What you will do: Repeat the records in full and exactly, omitting pictures.

— Start of Given records —

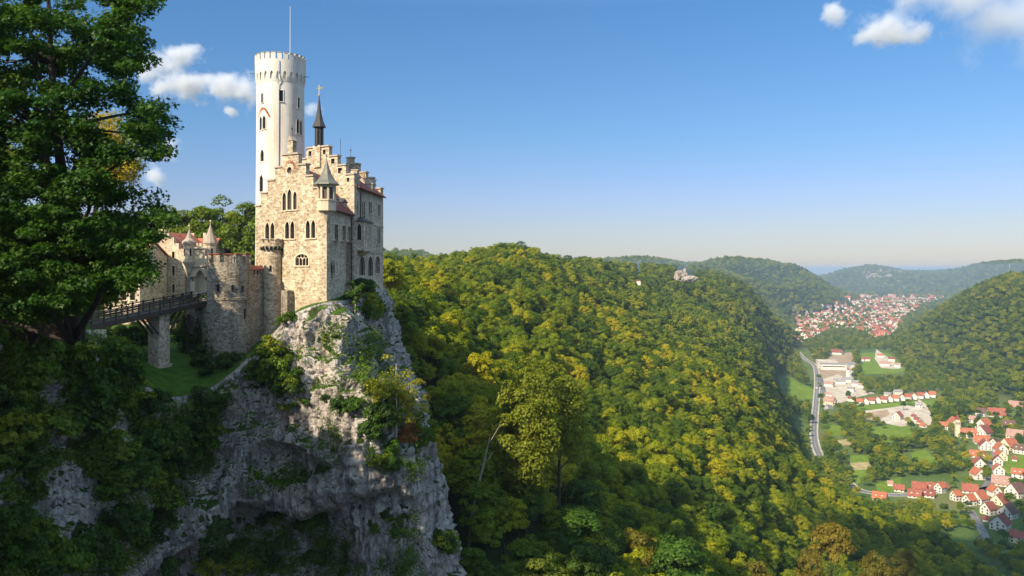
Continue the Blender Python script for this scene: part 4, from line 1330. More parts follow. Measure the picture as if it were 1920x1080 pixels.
sp.lathe(q0, [(0.03, 0), (0.2, 0.12), (0.2, 0.26), (0.03, 0.4)], 10)
sp.tube([q0 + Vector((0, 0, 0.3)), Vector((sc_.x, sc_.y, zs(575)))], 0.06, 6)
zc_ = zs(600)
sp.box(Vector((sc_.x, sc_.y, zc_)), (1.0, 0.07, 0.13), (1, 0.2))
wv = [(0.1, 0), (0.8, 0.1), (1.0, 0.45), (0.65, 0.3), (0.45, 0.25), (0.2, 0.35)]
vv = Vector((0.97, 0.24, 0))
sp.prism([Vector((sc_.x, sc_.y, zc_)) + vv * u * 0.75 + Vector((0, 0, z * 0.8 + 0.1)) for u, z in wv], Vector((-0.24, 0.97, 0)) * 0.05)
sp.build("weathervane", M['gold'], spr)
# rod, rear chimney with cross
rd = MB()
pr = MG.p(uc_m, 0) + e3 * 13.0
rd.tube([Vector((pr.x, pr.y, z_mr)), Vector((pr.x, pr.y, z_mr + 4.6))], 0.035, 5)
rd.build("lightning_rod", M['iron'], castle)
ch = MB()
q = FG.p(uc_m - 0.3, 0, -0.3)
ch.box(Vector((q.x, q.y, mo[6][1])), (1.3, 0.8, 2.6), FG.e)
ch.box(Vector((q.x, q.y, mo[6][1] + 2.6)), (1.6, 1.0, 0.22), FG.e)
cho = ch.build("gable_pinnacle", M['ashlar'], castle)
ch = MB(); finial(ch, Vector((q.x, q.y, mo[6][1] + 2.8)), 2.0, 0.06, 0.2); ch.build("finial", M['steel'], cho)

# ------------------------------------------------------------------ round keep
TY = 138.0
TX_ = (526 - 960) / F * TY
def tz(y, Yd=TY - 4.1): return (HOR - y / 3.6) / F * Yd
keep = empty("round_tower", (TX_, TY, -8), "tall round white plastered tower with battlements rising behind the castle", "tower")
tc_ = Vector((TX_, TY, 0))
rs, rt = 4.02, 4.19
b = MB()
zpar0, zpar1, zmer = tz(545), tz(395), tz(352)
b.lathe(tc_, [(rs * 1.06, -8), (rs * 1.03, 6), (rs, 20), (rs * 0.985, zpar0)], 72)
b2 = MB()
b2.lathe(tc_, [(rs * 0.9, zpar0 - 0.05), (rs * 0.99, zpar0 - 0.05), (rt * 1.0, zpar0 + 0.9), (rt * 1.01, zpar1), (rt * 1.01, zpar1 + 0.01), (rt - 0.55, zpar1 + 0.01), (rt - 0.55, zpar0 + 0.2)], 72)
shaft = b.build("shaft", M['plaster'], keep)
par = b2.build("parapet", M['plaster'], keep)
def boolean_cut(target, cutter_mb):
    c = cutter_mb.build("cut", M['plaster'])
    md = target.modifiers.new("cut", 'BOOLEAN'); md.operation = 'DIFFERENCE'; md.object = c; md.solver = 'EXACT'; md.use_self = True
    dg = bpy.context.evaluated_depsgraph_get(); dg.update()
    me = bpy.data.meshes.new_from_object(target.evaluated_get(dg), depsgraph=dg)
    old = target.data
    ok = len(me.polygons) > 10
    target.modifiers.remove(md)
    if ok: target.data = me
    bpy.data.objects.remove(c)
    if not ok: print("boolean failed", target.name)
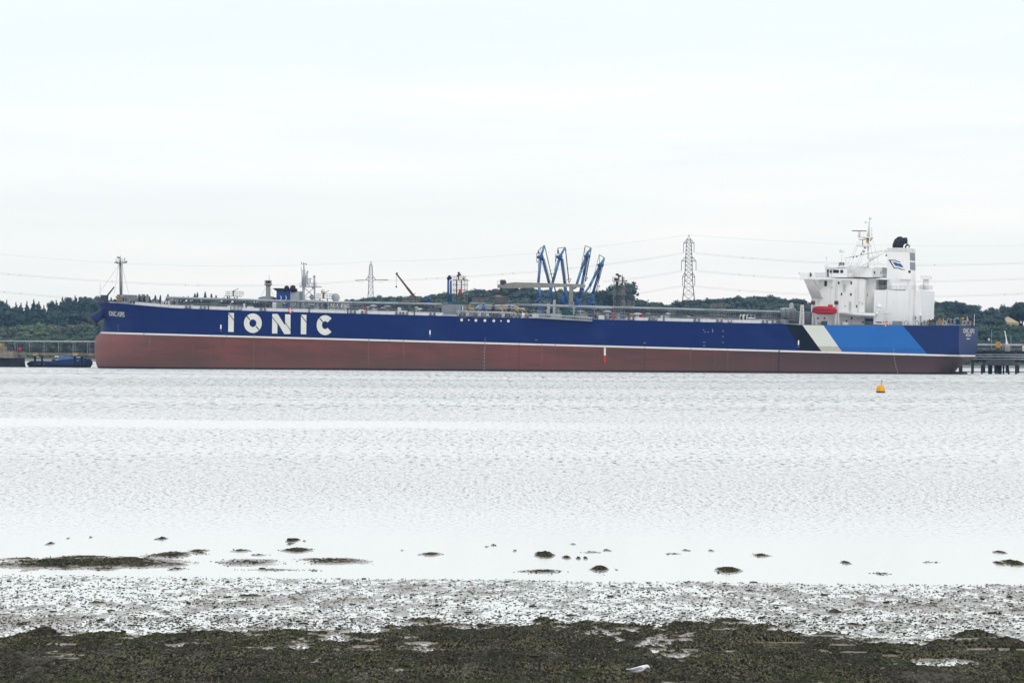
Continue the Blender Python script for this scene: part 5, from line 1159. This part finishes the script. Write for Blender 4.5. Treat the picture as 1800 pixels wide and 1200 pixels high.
ym = jt('valve_cabinet','yellow equipment cabinet standing on the right jetty','cabinet'); JP('body','yellow',ym,(1750.3,600.3,1757.6,611.5,34,35.4)); JP('base','dgrey',ym,(1751,611.5,1757,617,34.1,35.3)); JP('bracket','taupe',ym,(1757.6,603.3,1765,604.2,34.3,34.6),(1761,604,1765.5,611,34.3,35.0)); rebase(ym,1754,34.5)
for k, (pa, qa, pb, qb, lab) in enumerate(((1743,616,1743,580,'thin tall pole left of the yellow cabinet'),(1777,616,1777,591,'short thin pole right of the leaning white mast'))):
    pl_ = jt('lamp_pole',lab,'pole'); MB().bar(Jp(pa,qa,36),Jp(pb,qb,36),.09,.06).build('shaft','lgrey',pl_); MB().bar(Jp(pb,qb,36),Jp(pb+1.2,qb+.2,36),.09).build('arm','lgrey',pl_); rebase(pl_,pa,36)
lm = jt('leaning_mast','leaning white lattice mast right of the yellow cabinet','mast'); MB().bar(Jp(1771,607,35),Jp(1766,581,35),.22,.12,6).bar(Jp(1768.5,606,35),Jp(1769,597,35),.2).bar(Jp(1772.5,606,35),Jp(1769,598,35),.12).build('spar','white',lm); JP('foot','lgrey',lm,(1767,605.5,1774,617,34.4,35.6)); rebase(lm,1770,35)
sg = jt('round_sign','small round white sign on a post just right of the stern','sign'); c_ = Jp(1738.3,596.5,34); MB().bar(c_,c_+Vector((0,.12,0)),.36,n=16).build('disc',mat('pale_sign',(0.62,0.68,0.45),.5,.05),sg); MB().bar(c_+Vector((0,.2,0)),Jp(1738.3,617,34.2),.04).build('post','dgrey',sg); rebase(sg,1738,34)
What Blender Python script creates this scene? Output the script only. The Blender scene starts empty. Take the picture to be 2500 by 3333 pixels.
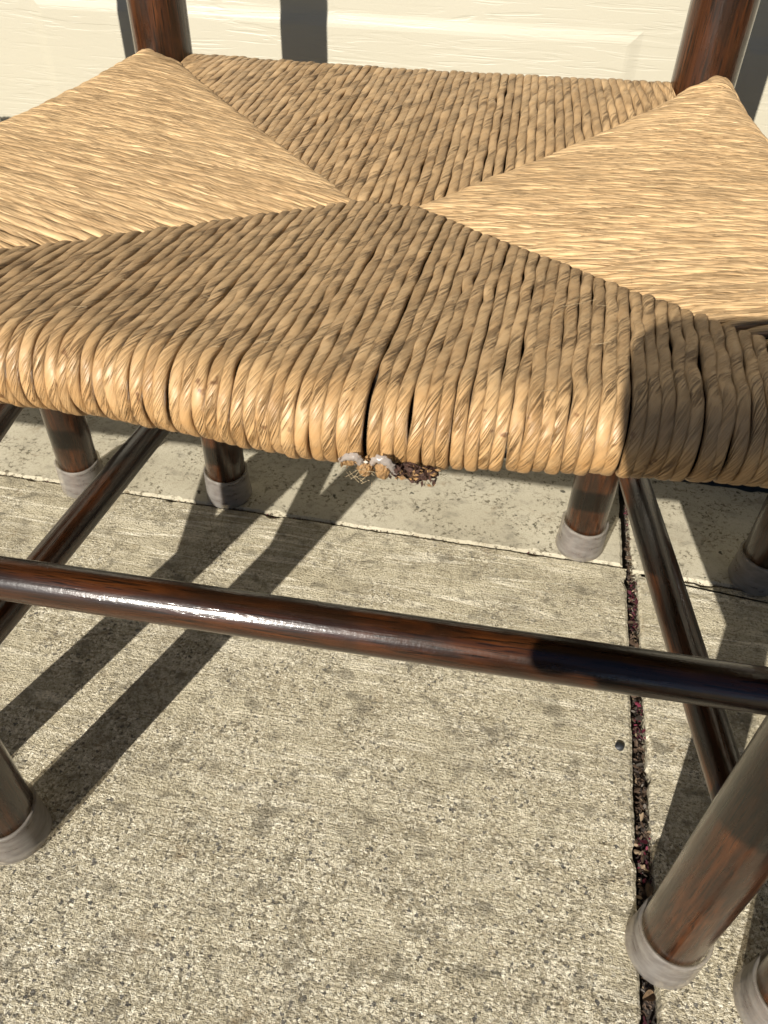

— End of Given records —

Exercise result:
Continue the Blender Python script for this scene: part 4, from line 1330. More parts follow. Measure the picture as if it were 1920x1080 pixels.
sp.lathe(q0, [(0.03, 0), (0.2, 0.12), (0.2, 0.26), (0.03, 0.4)], 10)
sp.tube([q0 + Vector((0, 0, 0.3)), Vector((sc_.x, sc_.y, zs(575)))], 0.06, 6)
zc_ = zs(600)
sp.box(Vector((sc_.x, sc_.y, zc_)), (1.0, 0.07, 0.13), (1, 0.2))
wv = [(0.1, 0), (0.8, 0.1), (1.0, 0.45), (0.65, 0.3), (0.45, 0.25), (0.2, 0.35)]
vv = Vector((0.97, 0.24, 0))
sp.prism([Vector((sc_.x, sc_.y, zc_)) + vv * u * 0.75 + Vector((0, 0, z * 0.8 + 0.1)) for u, z in wv], Vector((-0.24, 0.97, 0)) * 0.05)
sp.build("weathervane", M['gold'], spr)
# rod, rear chimney with cross
rd = MB()
pr = MG.p(uc_m, 0) + e3 * 13.0
rd.tube([Vector((pr.x, pr.y, z_mr)), Vector((pr.x, pr.y, z_mr + 4.6))], 0.035, 5)
rd.build("lightning_rod", M['iron'], castle)
ch = MB()
q = FG.p(uc_m - 0.3, 0, -0.3)
ch.box(Vector((q.x, q.y, mo[6][1])), (1.3, 0.8, 2.6), FG.e)
ch.box(Vector((q.x, q.y, mo[6][1] + 2.6)), (1.6, 1.0, 0.22), FG.e)
cho = ch.build("gable_pinnacle", M['ashlar'], castle)
ch = MB(); finial(ch, Vector((q.x, q.y, mo[6][1] + 2.8)), 2.0, 0.06, 0.2); ch.build("finial", M['steel'], cho)

# ------------------------------------------------------------------ round keep
TY = 138.0
TX_ = (526 - 960) / F * TY
def tz(y, Yd=TY - 4.1): return (HOR - y / 3.6) / F * Yd
keep = empty("round_tower", (TX_, TY, -8), "tall round white plastered tower with battlements rising behind the castle", "tower")
tc_ = Vector((TX_, TY, 0))
rs, rt = 4.02, 4.19
b = MB()
zpar0, zpar1, zmer = tz(545), tz(395), tz(352)
b.lathe(tc_, [(rs * 1.06, -8), (rs * 1.03, 6), (rs, 20), (rs * 0.985, zpar0)], 72)
b2 = MB()
b2.lathe(tc_, [(rs * 0.9, zpar0 - 0.05), (rs * 0.99, zpar0 - 0.05), (rt * 1.0, zpar0 + 0.9), (rt * 1.01, zpar1), (rt * 1.01, zpar1 + 0.01), (rt - 0.55, zpar1 + 0.01), (rt - 0.55, zpar0 + 0.2)], 72)
shaft = b.build("shaft", M['plaster'], keep)
par = b2.build("parapet", M['plaster'], keep)
def boolean_cut(target, cutter_mb):
    c = cutter_mb.build("cut", M['plaster'])
    md = target.modifiers.new("cut", 'BOOLEAN'); md.operation = 'DIFFERENCE'; md.object = c; md.solver = 'EXACT'; md.use_self = True
    dg = bpy.context.evaluated_depsgraph_get(); dg.update()
    me = bpy.data.meshes.new_from_object(target.evaluated_get(dg), depsgraph=dg)
    old = target.data
    ok = len(me.polygons) > 10
    target.modifiers.remove(md)
    if ok: target.data = me
    bpy.data.objects.remove(c)
    if not ok: print("boolean failed", target.name)
Continue the Blender Python script for this scene: part 5, from line 1159. This part finishes the script. Write for Blender 4.5. Treat the picture as 1800 pixels wide and 1200 pixels high.
ym = jt('valve_cabinet','yellow equipment cabinet standing on the right jetty','cabinet'); JP('body','yellow',ym,(1750.3,600.3,1757.6,611.5,34,35.4)); JP('base','dgrey',ym,(1751,611.5,1757,617,34.1,35.3)); JP('bracket','taupe',ym,(1757.6,603.3,1765,604.2,34.3,34.6),(1761,604,1765.5,611,34.3,35.0)); rebase(ym,1754,34.5)
for k, (pa, qa, pb, qb, lab) in enumerate(((1743,616,1743,580,'thin tall pole left of the yellow cabinet'),(1777,616,1777,591,'short thin pole right of the leaning white mast'))):
    pl_ = jt('lamp_pole',lab,'pole'); MB().bar(Jp(pa,qa,36),Jp(pb,qb,36),.09,.06).build('shaft','lgrey',pl_); MB().bar(Jp(pb,qb,36),Jp(pb+1.2,qb+.2,36),.09).build('arm','lgrey',pl_); rebase(pl_,pa,36)
lm = jt('leaning_mast','leaning white lattice mast right of the yellow cabinet','mast'); MB().bar(Jp(1771,607,35),Jp(1766,581,35),.22,.12,6).bar(Jp(1768.5,606,35),Jp(1769,597,35),.2).bar(Jp(1772.5,606,35),Jp(1769,598,35),.12).build('spar','white',lm); JP('foot','lgrey',lm,(1767,605.5,1774,617,34.4,35.6)); rebase(lm,1770,35)
sg = jt('round_sign','small round white sign on a post just right of the stern','sign'); c_ = Jp(1738.3,596.5,34); MB().bar(c_,c_+Vector((0,.12,0)),.36,n=16).build('disc',mat('pale_sign',(0.62,0.68,0.45),.5,.05),sg); MB().bar(c_+Vector((0,.2,0)),Jp(1738.3,617,34.2),.04).build('post','dgrey',sg); rebase(sg,1738,34)
What Blender Python script creates this scene? Output the script only. The Blender scene starts empty. Take the picture to be 2500 by 3333 pixels.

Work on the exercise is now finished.